Curious Objects: What two paintings from the 1930s can tell us about women’s issues

Editorial Staff Curious Objects

Around 1930, two British artists, Agnes Miller Parker and Jessica Dismorr, went to work on a pair of paintings—one a modernist Madonna and Child, the other a portrait of a rampaging cat that’s steeped in symbolism—that are now on view at the Fine Art Society’s galleries in London and Edinburgh. FAS principals Emily Walsh and Rowena Morgan-Cox explain to Ben how two women painters made their mark during a time when the art world was still male-dominated.
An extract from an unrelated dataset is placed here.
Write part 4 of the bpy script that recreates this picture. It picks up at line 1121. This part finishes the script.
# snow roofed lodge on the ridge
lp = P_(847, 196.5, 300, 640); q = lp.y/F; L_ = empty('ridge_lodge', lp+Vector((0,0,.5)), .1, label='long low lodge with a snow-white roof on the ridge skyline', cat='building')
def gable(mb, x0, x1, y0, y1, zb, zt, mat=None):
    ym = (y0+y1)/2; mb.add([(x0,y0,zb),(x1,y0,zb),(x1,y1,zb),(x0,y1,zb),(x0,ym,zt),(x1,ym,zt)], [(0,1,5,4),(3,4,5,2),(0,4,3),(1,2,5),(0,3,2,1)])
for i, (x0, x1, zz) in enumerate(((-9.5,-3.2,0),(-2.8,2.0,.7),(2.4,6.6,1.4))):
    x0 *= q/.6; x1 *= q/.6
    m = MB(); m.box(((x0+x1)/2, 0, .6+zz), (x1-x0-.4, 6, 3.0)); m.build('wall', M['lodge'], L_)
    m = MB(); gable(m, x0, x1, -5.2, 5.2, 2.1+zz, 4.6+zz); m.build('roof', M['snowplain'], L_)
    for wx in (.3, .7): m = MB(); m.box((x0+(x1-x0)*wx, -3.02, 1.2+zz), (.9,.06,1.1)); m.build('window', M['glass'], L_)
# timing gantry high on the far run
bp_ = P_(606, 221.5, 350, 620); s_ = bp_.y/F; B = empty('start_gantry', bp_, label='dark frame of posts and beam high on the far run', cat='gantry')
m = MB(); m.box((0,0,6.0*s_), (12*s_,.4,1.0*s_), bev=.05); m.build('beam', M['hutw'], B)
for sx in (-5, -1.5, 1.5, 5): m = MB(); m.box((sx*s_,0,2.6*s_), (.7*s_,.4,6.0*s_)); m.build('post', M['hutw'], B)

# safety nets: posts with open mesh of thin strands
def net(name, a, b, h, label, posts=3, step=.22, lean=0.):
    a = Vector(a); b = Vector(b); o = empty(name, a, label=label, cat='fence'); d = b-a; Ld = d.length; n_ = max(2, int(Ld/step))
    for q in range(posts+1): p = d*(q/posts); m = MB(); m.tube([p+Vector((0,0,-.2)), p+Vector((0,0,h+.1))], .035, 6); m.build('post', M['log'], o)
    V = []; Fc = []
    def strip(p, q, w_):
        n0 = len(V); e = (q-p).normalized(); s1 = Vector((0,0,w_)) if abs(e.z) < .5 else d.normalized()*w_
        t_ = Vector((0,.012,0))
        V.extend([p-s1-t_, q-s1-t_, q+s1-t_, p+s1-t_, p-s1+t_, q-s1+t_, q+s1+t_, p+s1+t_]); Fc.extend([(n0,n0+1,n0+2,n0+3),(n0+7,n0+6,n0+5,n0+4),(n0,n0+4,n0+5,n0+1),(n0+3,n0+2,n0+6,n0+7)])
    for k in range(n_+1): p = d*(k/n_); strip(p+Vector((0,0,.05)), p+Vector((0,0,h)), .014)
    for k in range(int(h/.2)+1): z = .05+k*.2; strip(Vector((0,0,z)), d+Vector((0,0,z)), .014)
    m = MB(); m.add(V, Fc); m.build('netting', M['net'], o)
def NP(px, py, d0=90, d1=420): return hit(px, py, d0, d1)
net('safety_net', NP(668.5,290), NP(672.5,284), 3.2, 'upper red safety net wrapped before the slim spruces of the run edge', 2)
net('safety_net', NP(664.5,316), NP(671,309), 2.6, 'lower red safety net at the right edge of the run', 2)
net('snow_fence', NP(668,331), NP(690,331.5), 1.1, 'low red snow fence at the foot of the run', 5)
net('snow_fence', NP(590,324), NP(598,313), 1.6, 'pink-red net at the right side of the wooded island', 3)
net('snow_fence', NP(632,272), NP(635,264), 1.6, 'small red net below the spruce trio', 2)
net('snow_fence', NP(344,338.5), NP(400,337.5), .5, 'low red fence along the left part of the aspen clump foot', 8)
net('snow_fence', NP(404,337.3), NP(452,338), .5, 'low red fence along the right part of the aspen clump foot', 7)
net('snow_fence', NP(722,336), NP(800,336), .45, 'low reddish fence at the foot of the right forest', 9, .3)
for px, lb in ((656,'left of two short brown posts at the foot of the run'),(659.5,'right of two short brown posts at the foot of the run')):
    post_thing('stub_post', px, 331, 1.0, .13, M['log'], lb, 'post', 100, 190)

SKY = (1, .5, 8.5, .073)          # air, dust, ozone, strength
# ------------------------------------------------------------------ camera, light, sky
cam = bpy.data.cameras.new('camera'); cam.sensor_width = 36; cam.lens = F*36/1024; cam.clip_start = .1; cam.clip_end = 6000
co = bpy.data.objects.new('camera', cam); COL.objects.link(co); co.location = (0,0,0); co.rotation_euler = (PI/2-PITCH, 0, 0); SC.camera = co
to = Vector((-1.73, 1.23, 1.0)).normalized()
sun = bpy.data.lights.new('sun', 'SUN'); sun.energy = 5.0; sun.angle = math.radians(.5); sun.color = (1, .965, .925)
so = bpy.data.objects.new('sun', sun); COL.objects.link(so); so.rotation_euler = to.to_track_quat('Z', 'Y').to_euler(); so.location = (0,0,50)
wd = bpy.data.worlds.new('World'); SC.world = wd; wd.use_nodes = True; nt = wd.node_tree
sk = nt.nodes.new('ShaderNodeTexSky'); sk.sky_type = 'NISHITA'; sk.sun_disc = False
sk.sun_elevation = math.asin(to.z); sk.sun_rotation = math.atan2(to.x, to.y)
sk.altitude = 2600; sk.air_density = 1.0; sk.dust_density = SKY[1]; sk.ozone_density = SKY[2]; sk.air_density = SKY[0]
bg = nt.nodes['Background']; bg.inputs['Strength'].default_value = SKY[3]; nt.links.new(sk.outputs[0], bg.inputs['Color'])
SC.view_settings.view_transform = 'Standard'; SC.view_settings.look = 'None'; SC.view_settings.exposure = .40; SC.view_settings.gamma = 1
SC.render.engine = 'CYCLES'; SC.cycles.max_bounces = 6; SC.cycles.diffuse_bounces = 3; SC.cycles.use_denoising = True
Mother and Child by Jessica Dismorr, c. 1932. Oil on gesso board, 24 1/8 by 18 1/2 inches. Courtesy of the Fine Arts Society .
The Uncivilised Cat by Agnes Miller Parker, 1930. Tempera on board, 20 3/4 by 18 3/4 inches. Courtesy of the Fine Arts Society .
Walsh and Morgan-Cox. Long photograph, courtesy of the Fine Arts Society .

Emily Walsh. Photograph by Luke Walker, courtesy of the Fine Arts Society, London and Edinburgh.

Emily Walsh specializes in Scottish art across the centuries, with a particular interest in the late eighteen hundreds to early nineteen hundreds, as well as the twentieth century. She has managed the Fine Art Society’s Edinburgh gallery for the last decade and a half, and now oversees the new London operation as well. During her time in charge, Emily has staged annual exhibitions of both Scottish and British paintings in Hong Kong and intermittently in New York. Emily began her career at Bourne Fine Art in 1997, having graduated from the University of Edinburgh with a joint honors degree in the history of art and English literature. 

Rowena Morgan-Cox. Photograph by Louise Long, courtesy of the Fine Arts Society .

Rowena Morgan-Cox specializes in late-nineteeth and early-twentieth century fine and decorative arts. During her first stint at the Fine Art Society from 2012 to 2017, Rowena curated several exhibitions, including Gerald Laing (2016) and Modern British Women (2017), and managed the sale of the John Scott collection of decorative art and sculpture (2014–2015). She re-joined the FAS team in 2018, after helping to set up 8 Holland Street, the London art and design store founded by interior designer Tobias Vernon. Rowena holds an MA from the Courtauld Institute of Art, where she studied nineteenth-century European painting and sculpture. She has given many talks and chaired panel discussions on design, female artists, and the FAS’s history; in 2015 she became the youngest committee member of the Decorative Arts Society.